* BEGIN *

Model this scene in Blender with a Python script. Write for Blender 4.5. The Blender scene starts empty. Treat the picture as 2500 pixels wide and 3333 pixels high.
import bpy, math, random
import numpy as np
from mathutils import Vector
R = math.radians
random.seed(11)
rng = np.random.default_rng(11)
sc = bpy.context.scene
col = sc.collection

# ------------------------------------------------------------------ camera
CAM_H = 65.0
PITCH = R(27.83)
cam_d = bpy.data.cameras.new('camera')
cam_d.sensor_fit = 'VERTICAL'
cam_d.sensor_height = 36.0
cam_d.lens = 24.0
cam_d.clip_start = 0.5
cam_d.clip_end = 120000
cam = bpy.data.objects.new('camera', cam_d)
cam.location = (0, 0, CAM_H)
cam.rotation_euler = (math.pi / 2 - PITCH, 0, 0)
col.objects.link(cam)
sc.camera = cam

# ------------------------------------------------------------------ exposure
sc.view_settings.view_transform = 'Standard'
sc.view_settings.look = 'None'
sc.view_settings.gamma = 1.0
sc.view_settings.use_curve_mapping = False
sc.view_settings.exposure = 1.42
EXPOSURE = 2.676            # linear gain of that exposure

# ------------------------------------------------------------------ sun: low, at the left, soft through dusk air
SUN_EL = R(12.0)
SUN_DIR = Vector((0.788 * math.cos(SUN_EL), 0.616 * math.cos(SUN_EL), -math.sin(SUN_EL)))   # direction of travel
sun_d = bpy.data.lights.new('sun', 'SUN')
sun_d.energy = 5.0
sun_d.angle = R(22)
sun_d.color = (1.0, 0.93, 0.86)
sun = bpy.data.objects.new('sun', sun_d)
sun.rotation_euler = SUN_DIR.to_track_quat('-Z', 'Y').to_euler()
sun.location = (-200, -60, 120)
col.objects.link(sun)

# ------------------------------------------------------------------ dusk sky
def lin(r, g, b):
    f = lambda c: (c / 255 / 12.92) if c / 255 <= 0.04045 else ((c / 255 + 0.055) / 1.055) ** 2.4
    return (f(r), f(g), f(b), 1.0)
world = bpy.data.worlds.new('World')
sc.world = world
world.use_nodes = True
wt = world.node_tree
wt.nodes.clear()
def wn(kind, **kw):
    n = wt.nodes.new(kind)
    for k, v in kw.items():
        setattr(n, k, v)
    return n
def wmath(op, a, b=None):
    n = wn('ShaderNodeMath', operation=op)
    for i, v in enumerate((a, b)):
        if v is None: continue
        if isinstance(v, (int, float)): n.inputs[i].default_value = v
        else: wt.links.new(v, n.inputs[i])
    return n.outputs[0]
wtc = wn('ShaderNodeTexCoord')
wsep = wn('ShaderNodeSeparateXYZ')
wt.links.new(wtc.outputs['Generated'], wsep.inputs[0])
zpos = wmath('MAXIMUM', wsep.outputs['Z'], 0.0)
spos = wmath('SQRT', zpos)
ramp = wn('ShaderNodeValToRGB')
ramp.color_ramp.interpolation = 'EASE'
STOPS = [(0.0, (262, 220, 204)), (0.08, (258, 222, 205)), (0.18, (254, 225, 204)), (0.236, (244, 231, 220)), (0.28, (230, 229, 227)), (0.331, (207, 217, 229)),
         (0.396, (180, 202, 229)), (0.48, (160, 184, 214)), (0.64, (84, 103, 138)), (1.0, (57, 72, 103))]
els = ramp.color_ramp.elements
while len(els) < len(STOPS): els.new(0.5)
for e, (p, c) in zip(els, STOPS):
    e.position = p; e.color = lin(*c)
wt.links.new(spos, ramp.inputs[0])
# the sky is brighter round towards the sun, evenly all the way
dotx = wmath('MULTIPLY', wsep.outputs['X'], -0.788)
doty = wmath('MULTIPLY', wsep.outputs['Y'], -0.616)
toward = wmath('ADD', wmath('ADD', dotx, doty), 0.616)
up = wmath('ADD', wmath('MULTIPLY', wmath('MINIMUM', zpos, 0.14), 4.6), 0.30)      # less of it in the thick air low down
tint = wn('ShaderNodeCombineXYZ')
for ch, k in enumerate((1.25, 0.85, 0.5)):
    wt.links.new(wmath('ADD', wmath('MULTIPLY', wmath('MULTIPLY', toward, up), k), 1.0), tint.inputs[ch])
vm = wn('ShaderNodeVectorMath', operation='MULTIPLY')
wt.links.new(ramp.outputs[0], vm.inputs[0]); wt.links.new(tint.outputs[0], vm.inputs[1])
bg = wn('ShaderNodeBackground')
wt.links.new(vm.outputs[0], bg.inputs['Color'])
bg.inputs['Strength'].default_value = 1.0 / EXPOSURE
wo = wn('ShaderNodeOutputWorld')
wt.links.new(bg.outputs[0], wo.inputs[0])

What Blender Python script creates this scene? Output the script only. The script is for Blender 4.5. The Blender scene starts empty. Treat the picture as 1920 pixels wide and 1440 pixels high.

* END *

Each entry must be reproduced verbatim.

FINISHED TASK:
Model this scene in Blender with a Python script. Write for Blender 4.5. The Blender scene starts empty. Treat the picture as 2500 pixels wide and 3333 pixels high.
import bpy, math, random
import numpy as np
from mathutils import Vector
R = math.radians
random.seed(11)
rng = np.random.default_rng(11)
sc = bpy.context.scene
col = sc.collection

# ------------------------------------------------------------------ camera
CAM_H = 65.0
PITCH = R(27.83)
cam_d = bpy.data.cameras.new('camera')
cam_d.sensor_fit = 'VERTICAL'
cam_d.sensor_height = 36.0
cam_d.lens = 24.0
cam_d.clip_start = 0.5
cam_d.clip_end = 120000
cam = bpy.data.objects.new('camera', cam_d)
cam.location = (0, 0, CAM_H)
cam.rotation_euler = (math.pi / 2 - PITCH, 0, 0)
col.objects.link(cam)
sc.camera = cam

# ------------------------------------------------------------------ exposure
sc.view_settings.view_transform = 'Standard'
sc.view_settings.look = 'None'
sc.view_settings.gamma = 1.0
sc.view_settings.use_curve_mapping = False
sc.view_settings.exposure = 1.42
EXPOSURE = 2.676            # linear gain of that exposure

# ------------------------------------------------------------------ sun: low, at the left, soft through dusk air
SUN_EL = R(12.0)
SUN_DIR = Vector((0.788 * math.cos(SUN_EL), 0.616 * math.cos(SUN_EL), -math.sin(SUN_EL)))   # direction of travel
sun_d = bpy.data.lights.new('sun', 'SUN')
sun_d.energy = 5.0
sun_d.angle = R(22)
sun_d.color = (1.0, 0.93, 0.86)
sun = bpy.data.objects.new('sun', sun_d)
sun.rotation_euler = SUN_DIR.to_track_quat('-Z', 'Y').to_euler()
sun.location = (-200, -60, 120)
col.objects.link(sun)

# ------------------------------------------------------------------ dusk sky
def lin(r, g, b):
    f = lambda c: (c / 255 / 12.92) if c / 255 <= 0.04045 else ((c / 255 + 0.055) / 1.055) ** 2.4
    return (f(r), f(g), f(b), 1.0)
world = bpy.data.worlds.new('World')
sc.world = world
world.use_nodes = True
wt = world.node_tree
wt.nodes.clear()
def wn(kind, **kw):
    n = wt.nodes.new(kind)
    for k, v in kw.items():
        setattr(n, k, v)
    return n
def wmath(op, a, b=None):
    n = wn('ShaderNodeMath', operation=op)
    for i, v in enumerate((a, b)):
        if v is None: continue
        if isinstance(v, (int, float)): n.inputs[i].default_value = v
        else: wt.links.new(v, n.inputs[i])
    return n.outputs[0]
wtc = wn('ShaderNodeTexCoord')
wsep = wn('ShaderNodeSeparateXYZ')
wt.links.new(wtc.outputs['Generated'], wsep.inputs[0])
zpos = wmath('MAXIMUM', wsep.outputs['Z'], 0.0)
spos = wmath('SQRT', zpos)
ramp = wn('ShaderNodeValToRGB')
ramp.color_ramp.interpolation = 'EASE'
STOPS = [(0.0, (262, 220, 204)), (0.08, (258, 222, 205)), (0.18, (254, 225, 204)), (0.236, (244, 231, 220)), (0.28, (230, 229, 227)), (0.331, (207, 217, 229)),
         (0.396, (180, 202, 229)), (0.48, (160, 184, 214)), (0.64, (84, 103, 138)), (1.0, (57, 72, 103))]
els = ramp.color_ramp.elements
while len(els) < len(STOPS): els.new(0.5)
for e, (p, c) in zip(els, STOPS):
    e.position = p; e.color = lin(*c)
wt.links.new(spos, ramp.inputs[0])
# the sky is brighter round towards the sun, evenly all the way
dotx = wmath('MULTIPLY', wsep.outputs['X'], -0.788)
doty = wmath('MULTIPLY', wsep.outputs['Y'], -0.616)
toward = wmath('ADD', wmath('ADD', dotx, doty), 0.616)
up = wmath('ADD', wmath('MULTIPLY', wmath('MINIMUM', zpos, 0.14), 4.6), 0.30)      # less of it in the thick air low down
tint = wn('ShaderNodeCombineXYZ')
for ch, k in enumerate((1.25, 0.85, 0.5)):
    wt.links.new(wmath('ADD', wmath('MULTIPLY', wmath('MULTIPLY', toward, up), k), 1.0), tint.inputs[ch])
vm = wn('ShaderNodeVectorMath', operation='MULTIPLY')
wt.links.new(ramp.outputs[0], vm.inputs[0]); wt.links.new(tint.outputs[0], vm.inputs[1])
bg = wn('ShaderNodeBackground')
wt.links.new(vm.outputs[0], bg.inputs['Color'])
bg.inputs['Strength'].default_value = 1.0 / EXPOSURE
wo = wn('ShaderNodeOutputWorld')
wt.links.new(bg.outputs[0], wo.inputs[0])

What Blender Python script creates this scene? Output the script only. The script is for Blender 4.5. The Blender scene starts empty. Treat the picture as 1920 pixels wide and 1440 pixels high.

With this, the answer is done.